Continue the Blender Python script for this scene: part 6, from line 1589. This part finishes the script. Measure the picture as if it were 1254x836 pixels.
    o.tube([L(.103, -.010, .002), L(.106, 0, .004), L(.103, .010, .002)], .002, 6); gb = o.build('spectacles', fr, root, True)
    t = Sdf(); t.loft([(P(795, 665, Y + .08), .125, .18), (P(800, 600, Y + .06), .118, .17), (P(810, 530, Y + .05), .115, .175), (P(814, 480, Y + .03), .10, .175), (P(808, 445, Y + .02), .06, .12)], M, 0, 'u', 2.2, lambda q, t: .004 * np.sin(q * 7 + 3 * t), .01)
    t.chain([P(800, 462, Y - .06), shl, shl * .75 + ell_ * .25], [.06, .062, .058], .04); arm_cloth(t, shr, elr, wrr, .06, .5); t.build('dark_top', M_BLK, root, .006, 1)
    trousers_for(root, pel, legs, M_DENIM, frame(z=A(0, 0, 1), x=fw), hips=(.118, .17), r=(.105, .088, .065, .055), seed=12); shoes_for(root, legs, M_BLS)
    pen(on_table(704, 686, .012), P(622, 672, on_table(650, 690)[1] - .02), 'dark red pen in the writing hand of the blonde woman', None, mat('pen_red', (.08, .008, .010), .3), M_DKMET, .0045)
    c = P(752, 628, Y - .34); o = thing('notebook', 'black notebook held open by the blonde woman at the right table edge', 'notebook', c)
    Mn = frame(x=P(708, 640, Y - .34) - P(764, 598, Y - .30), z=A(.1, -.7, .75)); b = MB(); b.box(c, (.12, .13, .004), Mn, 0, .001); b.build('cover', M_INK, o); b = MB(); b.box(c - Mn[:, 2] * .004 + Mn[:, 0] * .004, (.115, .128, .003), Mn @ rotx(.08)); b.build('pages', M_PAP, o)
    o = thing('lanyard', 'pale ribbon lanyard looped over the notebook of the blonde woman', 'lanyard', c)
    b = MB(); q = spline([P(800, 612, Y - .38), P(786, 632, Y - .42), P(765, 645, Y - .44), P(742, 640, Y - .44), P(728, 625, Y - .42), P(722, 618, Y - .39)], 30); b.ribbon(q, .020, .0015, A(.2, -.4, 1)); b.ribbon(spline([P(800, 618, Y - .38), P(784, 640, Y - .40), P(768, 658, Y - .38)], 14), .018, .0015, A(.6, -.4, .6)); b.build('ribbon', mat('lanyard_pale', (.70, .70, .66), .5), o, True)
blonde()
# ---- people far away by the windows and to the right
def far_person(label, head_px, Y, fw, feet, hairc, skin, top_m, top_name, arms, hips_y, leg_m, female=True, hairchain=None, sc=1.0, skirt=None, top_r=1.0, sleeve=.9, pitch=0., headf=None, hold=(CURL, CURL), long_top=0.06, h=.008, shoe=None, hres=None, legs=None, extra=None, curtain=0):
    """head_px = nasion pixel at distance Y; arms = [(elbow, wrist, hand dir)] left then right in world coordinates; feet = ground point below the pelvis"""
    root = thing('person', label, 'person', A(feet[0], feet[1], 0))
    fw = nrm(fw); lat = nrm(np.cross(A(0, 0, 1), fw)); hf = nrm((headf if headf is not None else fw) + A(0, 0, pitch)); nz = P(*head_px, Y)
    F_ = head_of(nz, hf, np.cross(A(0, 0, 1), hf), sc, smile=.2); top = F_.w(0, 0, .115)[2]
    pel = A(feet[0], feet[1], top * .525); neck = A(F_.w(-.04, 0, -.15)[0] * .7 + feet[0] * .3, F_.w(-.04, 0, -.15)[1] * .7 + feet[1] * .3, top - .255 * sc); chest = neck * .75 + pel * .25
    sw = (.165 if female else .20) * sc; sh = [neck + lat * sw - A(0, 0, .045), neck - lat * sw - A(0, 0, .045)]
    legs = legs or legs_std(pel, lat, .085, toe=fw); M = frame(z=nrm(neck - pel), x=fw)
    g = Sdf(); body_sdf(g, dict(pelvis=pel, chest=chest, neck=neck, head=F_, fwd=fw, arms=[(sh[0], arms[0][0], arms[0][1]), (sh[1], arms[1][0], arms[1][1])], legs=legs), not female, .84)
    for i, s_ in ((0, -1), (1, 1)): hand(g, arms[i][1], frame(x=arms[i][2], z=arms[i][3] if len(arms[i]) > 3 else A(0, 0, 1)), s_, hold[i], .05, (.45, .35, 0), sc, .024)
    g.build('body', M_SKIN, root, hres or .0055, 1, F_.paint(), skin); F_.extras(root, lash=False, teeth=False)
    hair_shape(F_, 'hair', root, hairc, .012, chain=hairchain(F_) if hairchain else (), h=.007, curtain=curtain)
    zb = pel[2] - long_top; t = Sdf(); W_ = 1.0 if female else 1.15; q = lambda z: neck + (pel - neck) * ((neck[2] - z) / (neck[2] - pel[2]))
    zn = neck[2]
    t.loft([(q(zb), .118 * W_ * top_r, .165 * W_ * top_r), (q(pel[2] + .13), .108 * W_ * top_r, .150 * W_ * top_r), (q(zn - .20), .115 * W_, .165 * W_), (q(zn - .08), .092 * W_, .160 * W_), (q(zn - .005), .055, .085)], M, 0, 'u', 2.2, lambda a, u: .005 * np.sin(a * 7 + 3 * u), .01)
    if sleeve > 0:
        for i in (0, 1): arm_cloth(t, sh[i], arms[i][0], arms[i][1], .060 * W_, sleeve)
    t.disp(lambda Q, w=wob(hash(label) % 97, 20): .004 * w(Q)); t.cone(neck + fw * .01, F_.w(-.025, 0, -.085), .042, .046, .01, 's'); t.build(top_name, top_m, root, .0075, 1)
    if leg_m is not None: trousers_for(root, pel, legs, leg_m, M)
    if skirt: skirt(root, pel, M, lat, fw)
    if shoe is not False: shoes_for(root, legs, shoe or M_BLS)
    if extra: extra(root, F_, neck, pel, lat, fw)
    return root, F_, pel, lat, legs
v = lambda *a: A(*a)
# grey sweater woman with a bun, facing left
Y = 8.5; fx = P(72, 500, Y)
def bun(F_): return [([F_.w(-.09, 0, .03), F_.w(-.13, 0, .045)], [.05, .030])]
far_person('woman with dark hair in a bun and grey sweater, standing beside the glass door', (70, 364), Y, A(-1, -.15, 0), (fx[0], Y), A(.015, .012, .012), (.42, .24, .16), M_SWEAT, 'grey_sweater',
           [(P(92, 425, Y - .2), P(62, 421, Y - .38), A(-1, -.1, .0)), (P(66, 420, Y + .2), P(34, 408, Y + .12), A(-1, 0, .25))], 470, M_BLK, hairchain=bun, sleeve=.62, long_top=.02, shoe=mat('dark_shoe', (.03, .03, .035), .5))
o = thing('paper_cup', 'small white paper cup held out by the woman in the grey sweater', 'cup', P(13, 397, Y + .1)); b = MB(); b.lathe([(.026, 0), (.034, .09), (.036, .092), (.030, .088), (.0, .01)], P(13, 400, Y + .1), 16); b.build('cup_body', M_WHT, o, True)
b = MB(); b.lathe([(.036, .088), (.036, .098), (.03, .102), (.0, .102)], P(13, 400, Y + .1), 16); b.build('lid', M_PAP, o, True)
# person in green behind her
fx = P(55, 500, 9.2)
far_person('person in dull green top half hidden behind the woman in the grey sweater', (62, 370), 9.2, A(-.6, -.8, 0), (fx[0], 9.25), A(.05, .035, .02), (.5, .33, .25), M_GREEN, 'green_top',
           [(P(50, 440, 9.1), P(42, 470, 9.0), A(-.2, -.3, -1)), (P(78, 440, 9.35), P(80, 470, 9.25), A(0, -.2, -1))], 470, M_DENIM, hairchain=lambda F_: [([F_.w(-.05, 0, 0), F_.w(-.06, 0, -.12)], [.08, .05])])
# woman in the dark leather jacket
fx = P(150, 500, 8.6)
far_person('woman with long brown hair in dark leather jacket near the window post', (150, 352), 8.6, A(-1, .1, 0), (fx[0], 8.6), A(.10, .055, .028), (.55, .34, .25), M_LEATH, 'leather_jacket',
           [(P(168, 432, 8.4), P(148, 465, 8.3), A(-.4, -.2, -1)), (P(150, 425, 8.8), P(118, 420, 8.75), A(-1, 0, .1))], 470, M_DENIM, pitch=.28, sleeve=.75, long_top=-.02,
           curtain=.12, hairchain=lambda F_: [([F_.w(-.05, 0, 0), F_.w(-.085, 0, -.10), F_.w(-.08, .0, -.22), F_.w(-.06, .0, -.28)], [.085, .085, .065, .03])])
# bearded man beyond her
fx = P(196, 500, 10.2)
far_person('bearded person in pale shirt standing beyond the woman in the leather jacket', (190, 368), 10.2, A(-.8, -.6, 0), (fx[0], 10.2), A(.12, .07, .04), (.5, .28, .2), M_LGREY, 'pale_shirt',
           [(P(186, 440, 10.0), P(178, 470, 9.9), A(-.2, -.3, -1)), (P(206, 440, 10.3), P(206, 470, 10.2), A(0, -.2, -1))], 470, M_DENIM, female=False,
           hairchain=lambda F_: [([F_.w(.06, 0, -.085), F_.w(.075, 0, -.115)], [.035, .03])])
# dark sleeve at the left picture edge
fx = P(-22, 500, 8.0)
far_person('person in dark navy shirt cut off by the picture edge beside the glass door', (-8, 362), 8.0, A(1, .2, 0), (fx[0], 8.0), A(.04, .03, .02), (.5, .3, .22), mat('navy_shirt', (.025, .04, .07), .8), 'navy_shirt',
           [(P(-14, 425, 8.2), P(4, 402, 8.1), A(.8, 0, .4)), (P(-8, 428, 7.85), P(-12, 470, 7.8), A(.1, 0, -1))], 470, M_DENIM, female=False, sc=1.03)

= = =

# AIM
Pick out the lines above containing the word "picture", then copy them.

# RESPONSE
Continue the Blender Python script for this scene: part 6, from line 1589. This part finishes the script. Measure the picture as if it were 1254x836 pixels.
# dark sleeve at the left picture edge
far_person('person in dark navy shirt cut off by the picture edge beside the glass door', (-8, 362), 8.0, A(1, .2, 0), (fx[0], 8.0), A(.04, .03, .02), (.5, .3, .22), mat('navy_shirt', (.025, .04, .07), .8), 'navy_shirt',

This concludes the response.